Problem to work on:
Nothing but the lines from the top of the data to the line holding "P(762, 254, 8.2)]]" should be printed, word for word and both ends included; leave the pictures out.

Records with scene code:
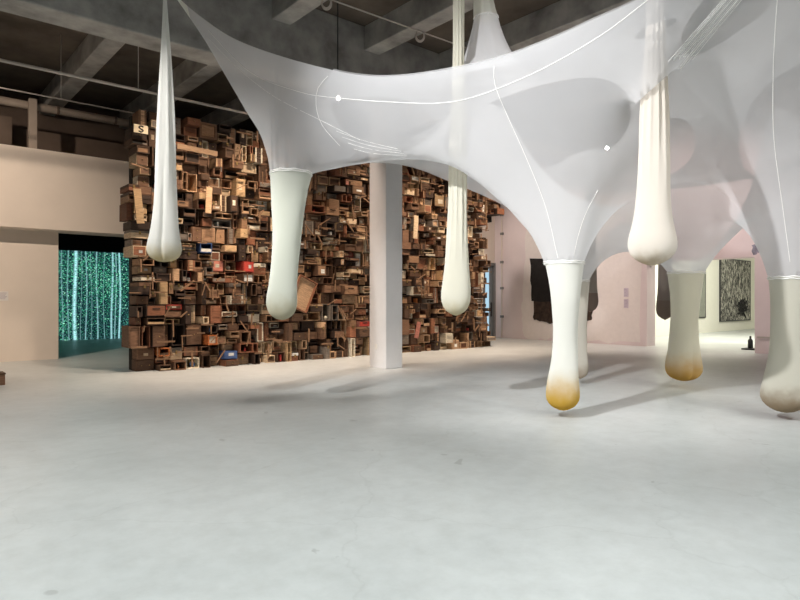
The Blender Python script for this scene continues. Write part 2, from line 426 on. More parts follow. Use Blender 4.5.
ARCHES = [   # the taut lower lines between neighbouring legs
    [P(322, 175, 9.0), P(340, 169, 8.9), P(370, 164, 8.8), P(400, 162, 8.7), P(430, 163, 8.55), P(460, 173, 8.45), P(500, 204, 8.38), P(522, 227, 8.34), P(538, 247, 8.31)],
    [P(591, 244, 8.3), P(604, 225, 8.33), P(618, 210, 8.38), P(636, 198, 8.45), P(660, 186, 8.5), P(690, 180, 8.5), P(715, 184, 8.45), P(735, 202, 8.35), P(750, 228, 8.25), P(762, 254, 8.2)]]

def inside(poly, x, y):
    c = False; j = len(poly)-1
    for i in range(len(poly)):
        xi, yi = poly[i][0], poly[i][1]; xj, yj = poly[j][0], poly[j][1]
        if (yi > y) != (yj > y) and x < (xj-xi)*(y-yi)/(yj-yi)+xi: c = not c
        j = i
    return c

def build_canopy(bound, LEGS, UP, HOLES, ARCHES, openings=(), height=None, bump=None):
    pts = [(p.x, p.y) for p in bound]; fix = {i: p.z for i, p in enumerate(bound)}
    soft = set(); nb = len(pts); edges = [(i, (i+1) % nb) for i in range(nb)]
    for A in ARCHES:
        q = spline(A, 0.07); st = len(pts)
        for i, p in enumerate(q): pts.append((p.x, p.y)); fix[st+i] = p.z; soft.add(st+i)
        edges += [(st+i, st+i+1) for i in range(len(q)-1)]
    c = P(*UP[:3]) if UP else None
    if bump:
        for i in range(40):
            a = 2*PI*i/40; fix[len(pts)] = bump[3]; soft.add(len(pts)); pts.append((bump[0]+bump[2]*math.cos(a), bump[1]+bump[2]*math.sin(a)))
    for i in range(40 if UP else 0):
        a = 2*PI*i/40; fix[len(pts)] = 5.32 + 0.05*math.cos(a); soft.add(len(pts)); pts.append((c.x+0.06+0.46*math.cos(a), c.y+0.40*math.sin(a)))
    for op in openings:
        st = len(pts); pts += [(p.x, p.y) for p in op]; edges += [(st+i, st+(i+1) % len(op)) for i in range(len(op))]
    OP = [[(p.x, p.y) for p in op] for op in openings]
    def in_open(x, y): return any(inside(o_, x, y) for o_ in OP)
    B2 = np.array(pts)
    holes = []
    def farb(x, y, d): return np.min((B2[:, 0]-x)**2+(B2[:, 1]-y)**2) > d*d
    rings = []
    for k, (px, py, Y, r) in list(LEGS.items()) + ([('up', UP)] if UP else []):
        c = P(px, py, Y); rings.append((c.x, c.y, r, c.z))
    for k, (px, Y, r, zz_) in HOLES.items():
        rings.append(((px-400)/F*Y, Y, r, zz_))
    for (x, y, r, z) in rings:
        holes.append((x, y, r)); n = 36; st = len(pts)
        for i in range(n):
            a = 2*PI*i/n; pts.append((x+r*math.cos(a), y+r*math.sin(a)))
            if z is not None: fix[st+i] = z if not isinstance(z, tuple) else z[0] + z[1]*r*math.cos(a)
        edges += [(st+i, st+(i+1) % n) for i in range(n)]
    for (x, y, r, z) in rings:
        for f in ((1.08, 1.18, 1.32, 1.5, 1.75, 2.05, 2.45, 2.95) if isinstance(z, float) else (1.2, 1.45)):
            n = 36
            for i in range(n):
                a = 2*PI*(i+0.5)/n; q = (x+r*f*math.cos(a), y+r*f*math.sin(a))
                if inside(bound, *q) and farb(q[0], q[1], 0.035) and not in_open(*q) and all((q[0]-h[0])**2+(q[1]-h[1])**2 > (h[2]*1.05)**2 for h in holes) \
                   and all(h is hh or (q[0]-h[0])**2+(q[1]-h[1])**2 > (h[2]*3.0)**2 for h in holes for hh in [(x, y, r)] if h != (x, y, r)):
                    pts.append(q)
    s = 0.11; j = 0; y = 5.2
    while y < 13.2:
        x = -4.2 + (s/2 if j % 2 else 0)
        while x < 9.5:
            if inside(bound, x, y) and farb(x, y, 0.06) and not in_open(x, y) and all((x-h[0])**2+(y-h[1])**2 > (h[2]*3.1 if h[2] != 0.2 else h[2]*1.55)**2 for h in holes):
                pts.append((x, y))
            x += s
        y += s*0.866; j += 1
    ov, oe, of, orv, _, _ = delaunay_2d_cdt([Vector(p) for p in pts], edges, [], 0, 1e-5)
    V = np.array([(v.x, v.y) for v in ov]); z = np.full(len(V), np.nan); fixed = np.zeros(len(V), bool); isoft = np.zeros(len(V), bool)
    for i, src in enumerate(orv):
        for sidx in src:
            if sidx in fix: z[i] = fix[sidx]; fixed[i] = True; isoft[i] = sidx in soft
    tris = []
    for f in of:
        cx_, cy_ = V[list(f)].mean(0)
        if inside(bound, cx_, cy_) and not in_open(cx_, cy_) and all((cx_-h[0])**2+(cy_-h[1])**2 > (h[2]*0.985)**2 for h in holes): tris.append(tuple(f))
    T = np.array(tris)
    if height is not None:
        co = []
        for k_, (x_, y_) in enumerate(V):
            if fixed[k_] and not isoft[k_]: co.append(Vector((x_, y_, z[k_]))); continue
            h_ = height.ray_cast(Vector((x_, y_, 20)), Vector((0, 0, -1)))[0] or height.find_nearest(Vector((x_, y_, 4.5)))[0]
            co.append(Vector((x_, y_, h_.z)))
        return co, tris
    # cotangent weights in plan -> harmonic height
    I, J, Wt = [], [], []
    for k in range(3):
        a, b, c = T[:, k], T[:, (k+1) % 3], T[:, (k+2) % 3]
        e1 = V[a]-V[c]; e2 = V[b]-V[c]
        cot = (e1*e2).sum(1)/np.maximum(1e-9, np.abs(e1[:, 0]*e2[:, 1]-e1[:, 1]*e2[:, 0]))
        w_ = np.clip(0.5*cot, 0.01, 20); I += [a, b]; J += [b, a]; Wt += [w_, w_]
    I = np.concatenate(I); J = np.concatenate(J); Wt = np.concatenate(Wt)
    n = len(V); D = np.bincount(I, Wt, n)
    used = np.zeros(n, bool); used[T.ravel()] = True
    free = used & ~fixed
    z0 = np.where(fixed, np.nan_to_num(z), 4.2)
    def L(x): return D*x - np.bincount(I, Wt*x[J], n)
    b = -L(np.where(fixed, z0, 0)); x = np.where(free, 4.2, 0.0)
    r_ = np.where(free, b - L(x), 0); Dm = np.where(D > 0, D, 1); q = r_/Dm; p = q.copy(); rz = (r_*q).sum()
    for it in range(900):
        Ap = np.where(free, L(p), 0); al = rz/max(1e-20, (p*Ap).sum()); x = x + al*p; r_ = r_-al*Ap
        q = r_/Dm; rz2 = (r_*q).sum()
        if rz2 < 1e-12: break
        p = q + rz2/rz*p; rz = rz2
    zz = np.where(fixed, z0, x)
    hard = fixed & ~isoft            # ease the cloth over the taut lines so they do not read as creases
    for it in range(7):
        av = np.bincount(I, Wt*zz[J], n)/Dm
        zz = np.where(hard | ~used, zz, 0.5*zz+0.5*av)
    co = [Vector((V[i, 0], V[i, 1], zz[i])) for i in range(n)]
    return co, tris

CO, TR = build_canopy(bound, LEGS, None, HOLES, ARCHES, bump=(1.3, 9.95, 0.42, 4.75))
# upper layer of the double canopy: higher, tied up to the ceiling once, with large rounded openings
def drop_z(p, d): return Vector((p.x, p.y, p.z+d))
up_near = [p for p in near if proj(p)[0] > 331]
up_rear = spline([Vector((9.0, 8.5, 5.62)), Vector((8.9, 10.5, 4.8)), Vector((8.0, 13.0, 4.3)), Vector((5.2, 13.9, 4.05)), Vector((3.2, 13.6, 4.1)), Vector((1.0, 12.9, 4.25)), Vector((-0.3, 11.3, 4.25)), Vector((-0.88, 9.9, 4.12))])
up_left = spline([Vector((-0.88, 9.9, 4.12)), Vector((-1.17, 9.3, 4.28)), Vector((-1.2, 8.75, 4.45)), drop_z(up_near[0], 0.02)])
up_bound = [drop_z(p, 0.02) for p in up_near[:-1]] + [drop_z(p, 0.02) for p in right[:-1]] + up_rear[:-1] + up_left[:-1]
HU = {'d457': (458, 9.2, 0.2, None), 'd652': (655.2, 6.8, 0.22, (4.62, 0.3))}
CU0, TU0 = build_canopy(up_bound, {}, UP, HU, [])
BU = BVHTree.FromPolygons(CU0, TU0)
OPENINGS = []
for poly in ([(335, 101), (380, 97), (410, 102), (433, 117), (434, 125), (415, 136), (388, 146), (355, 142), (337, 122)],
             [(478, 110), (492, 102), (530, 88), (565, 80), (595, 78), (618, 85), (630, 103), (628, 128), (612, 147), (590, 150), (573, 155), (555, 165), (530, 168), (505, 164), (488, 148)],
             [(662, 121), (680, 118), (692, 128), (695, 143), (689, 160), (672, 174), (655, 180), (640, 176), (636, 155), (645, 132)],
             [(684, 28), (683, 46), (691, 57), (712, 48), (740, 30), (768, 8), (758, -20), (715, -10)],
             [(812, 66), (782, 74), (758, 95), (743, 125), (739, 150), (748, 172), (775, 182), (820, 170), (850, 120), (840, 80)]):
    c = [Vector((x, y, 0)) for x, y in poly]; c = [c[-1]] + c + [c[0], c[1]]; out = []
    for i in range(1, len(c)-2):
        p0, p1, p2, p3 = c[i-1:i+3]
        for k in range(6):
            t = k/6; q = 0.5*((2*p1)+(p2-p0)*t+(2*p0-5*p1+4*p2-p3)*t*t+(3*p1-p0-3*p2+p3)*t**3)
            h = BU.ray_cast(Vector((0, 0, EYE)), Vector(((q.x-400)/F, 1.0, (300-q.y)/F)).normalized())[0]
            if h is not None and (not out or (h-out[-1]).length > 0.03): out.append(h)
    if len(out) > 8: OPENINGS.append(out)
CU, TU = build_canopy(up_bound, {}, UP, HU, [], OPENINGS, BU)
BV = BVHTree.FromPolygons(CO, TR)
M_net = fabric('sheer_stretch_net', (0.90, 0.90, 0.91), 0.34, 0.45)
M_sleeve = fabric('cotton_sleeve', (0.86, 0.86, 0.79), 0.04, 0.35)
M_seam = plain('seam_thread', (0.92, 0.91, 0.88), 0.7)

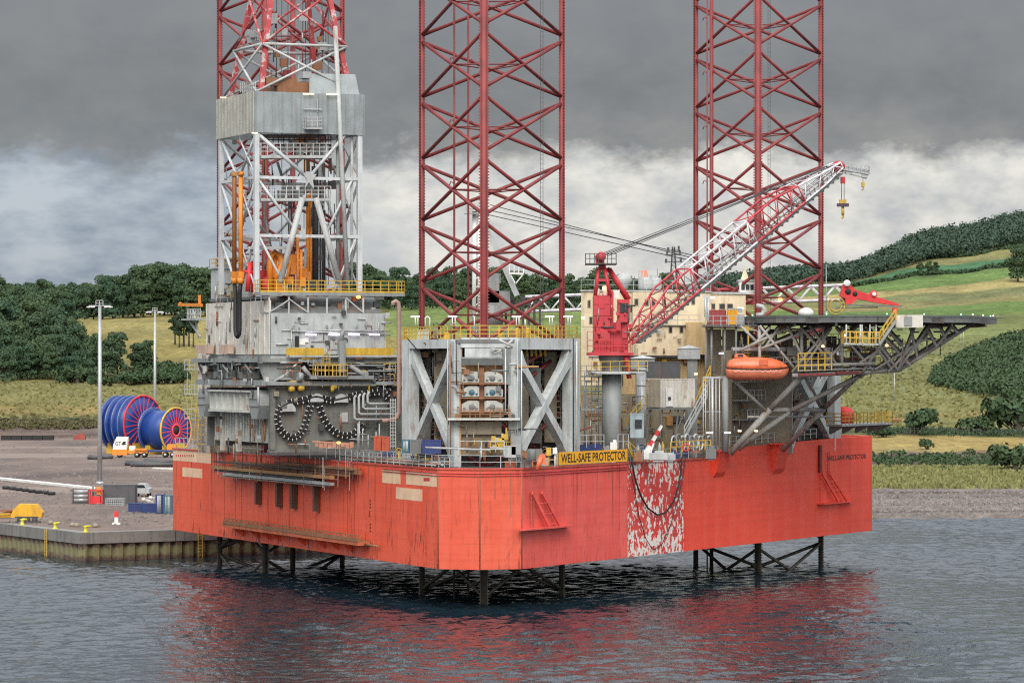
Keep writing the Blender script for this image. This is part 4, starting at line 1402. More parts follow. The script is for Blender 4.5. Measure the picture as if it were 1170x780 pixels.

Full response:
The Blender Python script for this scene continues. Write part 2, from line 426 on. More parts follow. Use Blender 4.5.
ARCHES = [   # the taut lower lines between neighbouring legs
    [P(322, 175, 9.0), P(340, 169, 8.9), P(370, 164, 8.8), P(400, 162, 8.7), P(430, 163, 8.55), P(460, 173, 8.45), P(500, 204, 8.38), P(522, 227, 8.34), P(538, 247, 8.31)],
    [P(591, 244, 8.3), P(604, 225, 8.33), P(618, 210, 8.38), P(636, 198, 8.45), P(660, 186, 8.5), P(690, 180, 8.5), P(715, 184, 8.45), P(735, 202, 8.35), P(750, 228, 8.25), P(762, 254, 8.2)]]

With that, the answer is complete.